Mardi 27 août 2019
Présidentielle tunisienne : une démocratie naissante ébranlée
Depuis le printemps qui a chassé Ben Ali de la présidence, la Tunisie n’arrête pas de comptabiliser des avancées considérables dans la démocratisation de son système politique voilà maintenant huit ans.
Cependant le consensus sur la constitution a pris plus de deux ans de discussions sans étoffer l’ensemble des questions nécessaires. Cette période de formation du fœtus d’une démocratie naissante n’a pas permis, selon les rapports des différents partis politiques, d’avancer en parallèle dans le domaine socio-économique pour améliorer le quotidien des Tunisiens devenu plus difficile ; bien au contraire, il a engendré leur paupérisation.
Cette situation économique, au demeurant typique chez nos voisins, a créé une certaine fragilité de l’Etat pour permettre à l’ancien système de revenir pour occuper le terrain par l’engrenage de l’encanaillement et la corruption qui sont redevenus un fléau social qui gangrène la société.
L’échéance présidentielle bien avant le décès de Béji Caïd Essebsi était considérée comme une promesse d’espoir pour élire un président qui s’appuiera sur cette nouvelle constitution, élaborée grâce à la sueur des Tunisiens pour représenter le symbole de son unité et garant de son indépendance et sa continuité.
Avancée suite au décès de l’ancien président le 25 juillet dernier et à l’ouverture des inscriptions à ce scrutin pour ce poste suprême, plus de 98 candidats ont été enregistrés. Ceci a donné un peu plus d’espoir aux Tunisiens sur ce premier test pour valider ce travail de titans auquel ils se sont consacrés pendant toute cette période qui a suivi la révolution.
La déception n’a pas commencé avec cette arrestation d’un candidat
Les Tunisiens ont constaté que dans moins d’une semaine commence la campagne électorale qui prendra fin le 13 septembre au soir pour que le 15 du même mois ait lieu l’élection présidentielle. Les candidats dont la liste sera dévoilée officiellement dans 3 jours, soit le 31 août, n’ont non seulement présenté aucun axe de leur programme mais bien au contraire se tirent les uns sur les autres sur des sujets qui rappellent les anciennes pratiques : la vie privée , le terrorisme, la fraude fiscale etc. Le climat a été aggravé le week-end dernier avec l’arrestation, vendredi 23 août, de Nabil Karoui, propriétaire de Nessma TV et lui-même candidat à cette présidentielle.
La classe politique a crié au scandale et au règlement de comptes avec Youssef Chahed (premier ministre). Ce dernier veut évincer de la course Karoui qui braconne sur le même électorat entre autres.

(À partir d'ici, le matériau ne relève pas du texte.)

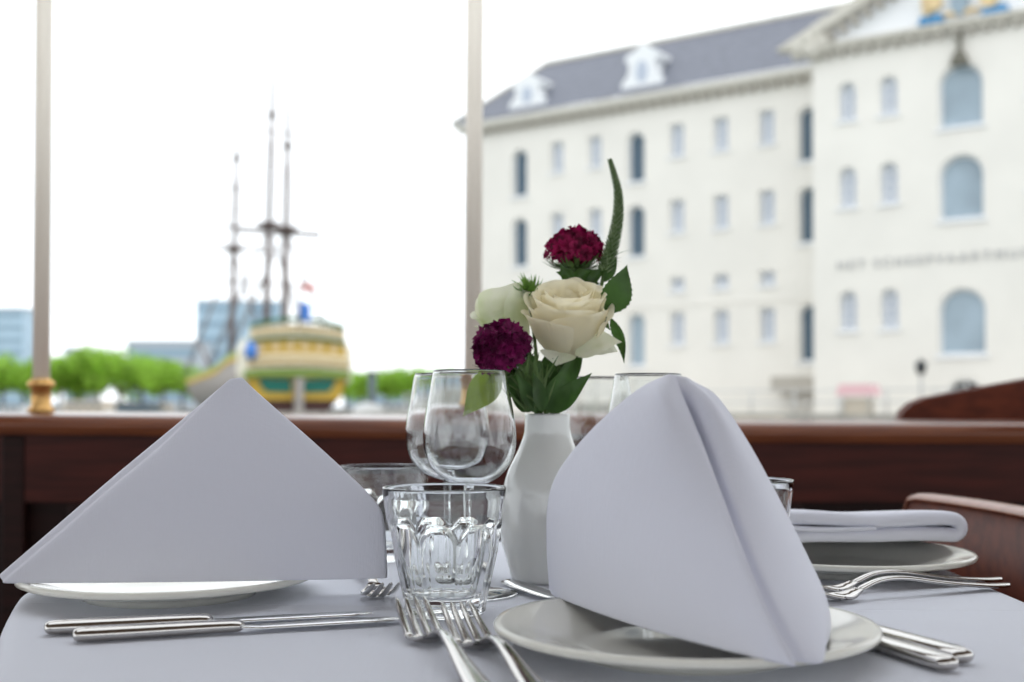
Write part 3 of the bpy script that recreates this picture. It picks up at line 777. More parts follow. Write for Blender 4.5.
# ------------------------------------------------------------------ chair
def chair_curve(y):                       # plan curve of the back rail
    u = (y-1.14)/.30; return .468+.020*(1-u*u)
ct = thing('dining_chair', 'brown wooden chair with a curved back pushed up to the right table edge', 'chair', (.30, 1.14, 0))
rows = []; Ys = [1.445-.60*i/30 for i in range(31)]
back = MB(); edge = MB(); rf_, rb_ = [], []
zt = .791
for i, y in enumerate(Ys):
    e = (1.445-y)/.035; dz = .030*(1-math.sqrt(max(0, 1-(1-min(1, e))**2))); e2 = (y-.845)/.035; dz = max(dz, .03*(1-math.sqrt(max(0, 1-(1-min(1, e2))**2))))
    top = zt-dz+.004*(1-((y-1.14)/.3)**2); x = chair_curve(y)
    rf_.append([Vector((x-.30, y-1.14, z)) for z in (.50, .60, .70, top-.004)]); rb_.append([Vector((x+.022-.30, y-1.14, z)) for z in (top-.004, .70, .60, .50)])
    rows.append(rf_[-1]+rb_[-1]+[rf_[-1][0]])
back.grid(rows).build('backrest', 'chairwood', ct)
rows = []
for i, y in enumerate(Ys):
    a, b = rf_[i][-1], rb_[i][0]
    rows.append([a+Vector((-.002, 0, -.002)), a+Vector((-.002, 0, .002)), a+Vector((.004, 0, .0055)), b+Vector((-.004, 0, .0055)), b+Vector((.002, 0, .002)), b+Vector((.002, 0, -.002)), a+Vector((-.002, 0, -.002))])
edge.grid(rows).build('top_rail', 'chairhilite', ct)
MB().box(-.20, .20, -.22, .22, .43, .47).build('seat', 'chairwood', ct, smooth=False)
for x, y in ((-.17, -.19), (-.17, .19)): MB().tube([(x, y, 0), (x, y, .43)], .018, 10).build('leg', 'chairwood', ct)
for y in (-.20, .20): MB().tube([(.17, y, 0), (.185, y, .43), (.20, y, .60)], .018, 10).build('leg', 'chairwood', ct)

# ------------------------------------------------------------------ outside
WZ = -.35
o = struct(MB().box(-400, 400, 2.6, 400, WZ-.5, WZ).build('water', 'water', smooth=False))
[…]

Une affaire purement judiciaire mais pas que ? Les avocats de ce magnat de la finance ont dénoncé une manœuvre pour empêcher ce candidat d’aller plus loin car il était donné favori par tous les sondages.
Pour lui barrer la route de la présidentielle, on a donc ravivé un dossier financier de 2016, pris en charge par une instruction depuis le 7 juillet dernier, il sort subitement vendredi 23 août non seulement pour un traitement mais aussi une mise en détention du prévenu dont l’objectif manifeste est d’entraver la campagne électorale du candidat.
Le journal L’Economiste maghrébin du 26 août a rapporté qu’un des avocats de Nabil Karoui, Kamel Benmessaoud, vient de déposer une plainte pour avoir découvert que la chambre de mise en accusation qui avait émis cet arrêt de détention avait changé sa composition à la dernière minute pour mettre deux juges qui n’ont rien avoir avec le pôle financier.
Ensuite cet arrêt a été appliqué à peine deux heures après. Ce qui est unique dans les annales judiciaires. C’est dire que la campagne est à couteaux tirés chez nos voisins et la justice un instrument de pression.